Last used in 1974, the bridge is one of only 25 surviving swing bridges in southern New England. Built in 1902 by Boston Bridge Works, the same company that built the Point Street Bridge, the India Point Railroad Bridge is less vital than its recently revamped younger brother.

Kathleen Atwood, the New England district archaeologist for the Army Corps of Engineers, doesn’t think there is much interest in saving the structure as an historical structure, since Providence gets what it needs in aesthetics from the Point Street Bridge.

“We figured it was worth a shot and we’d see what would happen,” she said.

In the early 1990s, the United States Coast Guard threatened the City of Providence with a $1,000 per day fine if the bridge was not removed within a number of years, as it was determined to be a navigational hazard. According to Rosato, the city still has about five years to remove it, but figured sooner would be a better idea than later.

So at the end of 2000 an ad was placed in the Providence Journal to run every Sunday in January, and twice in the biweekly national publication Engineering News- Record.

If there are no offers by Wednesday, on Feb. 9, there will be a bid opening to award a contract to a potential bidder for demolishing the structure.

The process will also include removing a sunken 92-foot long tugboat on the south side of the bridge. The tugboat named Gaspee sunk in 1938.

It remains to be seen whether any offers come through before the end of this month, but Rosato is not throwing in the towel just yet.

“I don’t see it as happening,” he said. “I personally see it being demolished sometime in March, but stranger things have happened.”

In the late 1960s when the original London Bridge was falling down, American chainsaw magnate Robert McCulloch and a friend purchased it for $2.4 million and moved it to Lake Havasu in Arizona where they reconstructed it.

India Point Railroad Bridge is not as famous, however. According to Atwood, it may not even really be missed.

When the Corps did an environmental assessment and published a public notice in 1996 of their intent to remove the structure, the only complaints received were from users of the river.
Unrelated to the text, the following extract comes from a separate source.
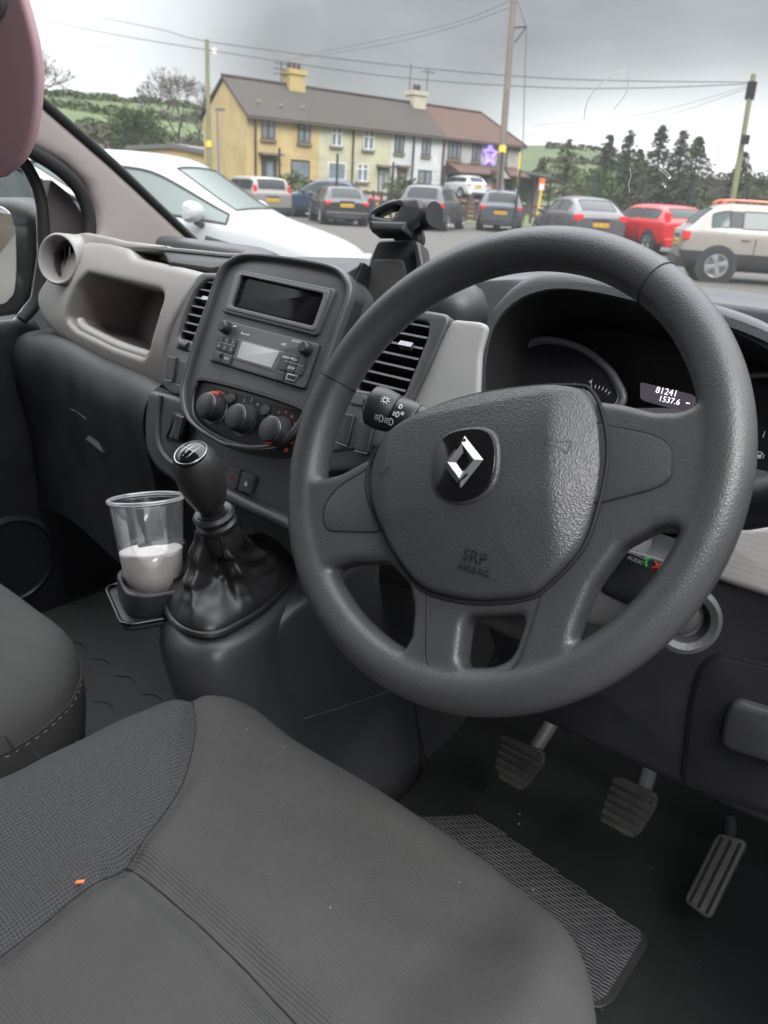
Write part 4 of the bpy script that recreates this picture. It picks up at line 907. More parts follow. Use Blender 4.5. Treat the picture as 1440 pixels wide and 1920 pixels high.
# ------------------------------------------------------------------ seats
def dseg(p, pl):
    P = np.asarray(pl, float); A = P[:-1]; B = P[1:]; d = B-A
    t = np.clip(((p[:, None, :]-A)*d).sum(2)/np.maximum((d*d).sum(1), 1e-12), 0, 1)
    return np.linalg.norm(p[:, None, :]-(A+d*t[..., None]), axis=2).min(1)
def inside(p, poly):
    x, y = p[:, 0], p[:, 1]; r = np.zeros(len(p), bool)
    for (x0, y0), (x1, y1) in zip(poly, poly[1:]+poly[:1]):
        c = ((y0 > y) != (y1 > y)) & (x < (x1-x0)*(y-y0)/((y1-y0) or 1e-9)+x0); r ^= c
    return r
def seat(name, label, cx, fy, hw, z0, depth, seams, mesh_poly, loc, R=.06, lift=.028):
    root = thing(name, label, 'car seat', loc); NT, NR = 420, 130; cy_ = fy-depth/2
    loop = rnd([(cx-hw, cy_-depth/2), (cx+hw, cy_-depth/2), (cx+hw, cy_+depth/2), (cx-hw, cy_+depth/2)], [.08, .08, .21, .15], 14)
    P_ = np.vstack([loop, loop[:1]]); dl = np.r_[0, np.cumsum(np.linalg.norm(np.diff(P_, axis=0), axis=1))]
    tt = np.linspace(0, dl[-1], NT+1)[:-1]; L_ = np.stack([np.interp(tt, dl, P_[:, 0]), np.interp(tt, dl, P_[:, 1])], 1)
    c_ = np.array((cx, cy_)); sc = 1-np.linspace(0, 1, NR)**1.15*.995
    pts = (c_+(L_[None]-c_)*sc[:, None, None]).reshape(-1, 2)
    d = dseg(pts, P_); d[:NT] = 0
    z = z0-(R-np.sqrt(np.maximum(R*R-np.maximum(R-d, 0)**2, 0)))
    ax = np.abs(pts[:, 0]-cx)/hw
    bol = np.clip((ax-.48)/.34, 0, 1); bol = bol*bol*(3-2*bol); z += lift*bol
    z += .012*(1-ax**2)*np.clip((pts[:, 1]-cy_)/depth*2, -1, 1)
    z += -.05*np.clip((cy_+.02-pts[:, 1])/depth, 0, 1)
    z += .0012*np.sin(pts[:, 0]*37+3*np.sin(pts[:, 1]*23))*np.sin(pts[:, 1]*41)
    for sm_, dep, wd in seams: z += .0005*np.sin(pts[:, 0]*210+pts[:, 1]*170)*np.sin(pts[:, 0]*90-pts[:, 1]*60)*np.exp(-dseg(pts, sm_)/.022)
    for sm_, dep, wd in seams: z -= dep*np.exp(-(dseg(pts, sm_)/wd)**2)
    V = [tuple(map(float, (a, b_, h))) for (a, b_), h in zip(pts, z)]
    F_ = [(i*NT+j, i*NT+(j+1) % NT, (i+1)*NT+(j+1) % NT, (i+1)*NT+j) for i in range(NR-1) for j in range(NT)]
    fc = pts.reshape(NR, NT, 2); cen = (fc[:-1]+np.roll(fc[:-1], -1, 1)+fc[1:]+np.roll(fc[1:], -1, 1)).reshape(-1, 2)/4
    ms = inside(cen, mesh_poly)
    def zat(p):
        k = ((pts-np.asarray(p))**2).sum(1).argmin(); return float(z[k])
    me = MB(); me.v = V; me.f = [f_ for f_, q in zip(F_, ms) if not q]+[tuple((NR-1)*NT+j for j in range(NT))]
    def purge(m_):
        bm = bmesh.new(); bm.from_mesh(m_); bmesh.ops.delete(bm, geom=[q for q in bm.verts if not q.link_faces], context='VERTS'); bm.to_mesh(m_); bm.free(); return m_
    link('cushion', purge(me.mesh()), FAB, root, angle=180)
    me = MB(); me.v = V; me.f = [f_ for f_, q in zip(F_, ms) if q]
    if me.f: link('bolster', purge(me.mesh()), FABM, root, angle=180)
    ze = [float(q) for q in z[:NT]]
    def off(o_, dz): return [(c_[0]+(a-c_[0])*(1+o_), c_[1]+(b_-c_[1])*(1+o_), (ze[j]+dz if dz > -1 else .68)) for j, (a, b_) in enumerate(L_)]
    v, f = ringloft([off(0, 0), off(.006, -.012), off(.008, -.05), off(-.01, -.12), off(-.05, -2)], False, False)
    MB().add(v, f).build('side_skirt', FABS, root, angle=180)
    for sm_, dep, wd in seams:
        MB().add(*tube([(a, b_, zat((a, b_))+.0006) for a, b_ in sm_], .0007, 6)).build('seam', GAP, root)
    st_ = MB(); lp = off(.004, -.006); n_ = len(lp)
    for j in range(0, n_, 2):
        a, b_ = np.array(lp[j]), np.array(lp[(j+1) % n_]); st_.add(*tube([a, a+(b_-a)*.75], .00045, 5))
    o = st_.build('stitching', mat('orange_thread', (.35, .24, .17), .6, var=.2), root); o['kind'] = 'stuff'
    MB().add(*tube(off(.002, -.001), .0016, 6, True)).build('edge_piping', FABS, root)
    MB().add(*box((cx, cy_, .615), (hw*1.5, depth*.8, .13))).build('seat_base', BLK, root)
    return root, zat
ZS = .905
H = lambda l, z=ZS: [tuple(map(float, hit(x, y, 2, z)[:2])) for x, y in l]
sA_ = cr(H([(352, 1320), (365, 1362), (364, 1410), (330, 1490), (238, 1600), (120, 1688), (0, 1768), (-200, 1900)]), 5, False)
sB_ = cr(H([(232, 1604), (330, 1686), (440, 1786), (560, 1912), (700, 2080)]), 5, False)
mp_ = sA_+H([(-900, 1900), (-300, 1300), (200, 1250)])
ds, zat = seat('driver_seat', 'dark grey fabric driver seat with mesh bolster, in front of the steering wheel', -.392, .53, .285, ZS, .62, [(sA_, .007, .010), (sB_, .010, .016)], mp_, (-.385, .25, .55))
a, b_ = H([(150, 1654)])[0]
fl_ = thing('paper_scrap', 'tiny orange scrap caught in the driver seat seam', 'litter', (a, b_, zat((a, b_))+.002))
OF = Fr((a, b_, zat((a, b_))+.003), (.8, .6, .1), (0, -.3, 1))
prism('scrap', OF, [[(-.004, -.0018), (.0035, -.001), (.004, .002), (-.003, .0016)]], 0, .0012, .0003, mat('orange_scrap', (.62, .17, .07), .6, var=.2), fl_)
pc_ = H([(158, 1300)], .87)[0]; pf_ = H([(20, 1130)], .89)[0]
pA_ = cr(H([(0, 1330), (45, 1335), (72, 1352), (85, 1372)]), 5, False)
seat('passenger_seat', 'passenger seat corner in dark fabric with orange stitching along its edge', pc_[0]-.40, pf_[1]+.03, .42, .895, .62, [(pA_, .002, .004)], [(9, 9), (9.1, 9), (9, 9.1)], (pc_[0]-.4, pf_[1]-.3, .55), R=.05, lift=.01)

# ------------------------------------------------------------------ pedals
def pedal(name, label, outline, h, arm_to, ribs, horiz, tilt, m=RUBW):
    c_ = np.mean(np.array(outline), 0); P0 = h(*c_); nn = CAM-P0; nn = nn/np.linalg.norm(nn); nn = np.array((nn[0]*.15, nn[1]*1.0, nn[2]*tilt)); F_ = Fr(P0, (1, 0, 0), nn)
    rt = thing(name, label, 'pedal', P0)
    lp = rnd(F_.pl(outline), .010, 4); pd = prism('pedal_pad', F_, [lp], -.012, .0, .003, m, rt)
    bs = [p[1] for p in lp]; as_ = [p[0] for p in lp]
    for i in range(ribs):
        t = (i+.7)/(ribs+.4); bb = MB()
        if horiz:
            y = min(bs)+(max(bs)-min(bs))*t; xs = sorted(a0+(a1-a0)*(y-c0)/(c1-c0) for (a0, c0), (a1, c1) in zip(lp, lp[1:]+lp[:1]) if (c0-y)*(c1-y) < 0)
            if len(xs) < 2: continue
            bb.add(*obox(F_, xs[0]+.002, xs[-1]-.002, y-.0028, y+.0028, -.001, .0035))
        else:
            q = F_.pl(outline); s0 = np.array(q[0])*(1-t)+np.array(q[1])*t; s1 = np.array(q[3])*(1-t)+np.array(q[2])*t
            s0, s1 = s0+(s1-s0)*.05, s0+(s1-s0)*.95
            bb.add(*tube([F_.w(*s0, .0006), F_.w(*s1, .0006)], .0019, 6))
        bb.build('grip_rib', m if horiz else GAP, rt, smooth=False)
    a_ = np.array(arm_to); MB().add(*tube(cr([F_.w(0, 0, -.014), F_.w(0, .03, -.04)*.6+a_*.4, a_], 5, False), .011, 10)).build('pedal_arm', GRY if horiz else BLK, rt)
    return rt
pedal('clutch_pedal', 'square ribbed clutch pedal, leftmost of the three pedals', [(938, 1376), (1020, 1410), (1020, 1432), (985, 1480), (965, 1482), (926, 1445)], lambda x, y: hit(x, y, 1, .87), hit(1050, 1330, 1, .97), 6, True, .6)
pedal('brake_pedal', 'square ribbed brake pedal with worn face, between the other two pedals', [(1150, 1452), (1233, 1490), (1230, 1515), (1195, 1570), (1170, 1570), (1122, 1535)], lambda x, y: hit(x, y, 1, .87), hit(1215, 1430, 1, .98), 6, True, .6)
pedal('accelerator_pedal', 'long grooved accelerator pedal, rightmost of the three', [(1345, 1560), (1404, 1578), (1332, 1728), (1280, 1690)], lambda x, y: hit(x, y, 1, .92), hit(1370, 1540, 1, 1.02), 3, False, .9)

lt = MB(); rg_ = random.Random(5)
for k in range(14):
    x, y = -.66+.52*rg_.random(), .0+.5*rg_.random(); c_ = np.array((x, y, zat((x, y))+.0006)); a_ = rg_.random()*6.3
    lt.add(*tube([c_, c_+np.array((cos(a_), sin(a_), 0))*.001*rg_.uniform(.4, 2.2)], .00028, 5))
o = lt.build('lint', mat('lint', (.35, .34, .32), .9, var=0)); tag(o, 'pale specks of lint scattered over the driver seat', 'lint', kind='stuff')
lt = MB()
for k in range(40):
    x, y = -.55+.6*rg_.random(), .62+.45*rg_.random(); r_ = .0006+.0016*rg_.random()**3; lt.add(*lathe([(r_, 0), (r_*.7, r_*.8), (0, r_)], (x, y, .5505 if not (-.52 < x < -.2 and .75 < y < .9) else .5602), (0, 0, 1), 6))
o = lt.build('grit', mat('grit', (.22, .20, .17), .9, var=.3)); tag(o, 'grit and crumbs on the dark floor around the pedals', 'grit', kind='stuff')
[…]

The complaint was not that the bridge was of historical value, but that the bridge met a function of slowing down boat traffic.

The Corps then filed an Historic American Engineering Record through the National Park Service through the Library of Congress, which includes photographs and narrative documentation about the bridge.

“It’s kind of a standard mitigation measure we do if we’re going to be altering any historical structure in anyway,” said Atwood.

Catherine Horsey, executive director of The Providence Preservation Society said the bridge would be missed.

“Obviously it is an historic bridge because of the way it’s being advertised,” she said, “and it is a landmark in the figurative sense of the word, in that it’s a point of reference.”

In the end though, Rosato said removal is the only option.

“For the most part, we end up demolishing the historical structures after documenting them properly,” he said.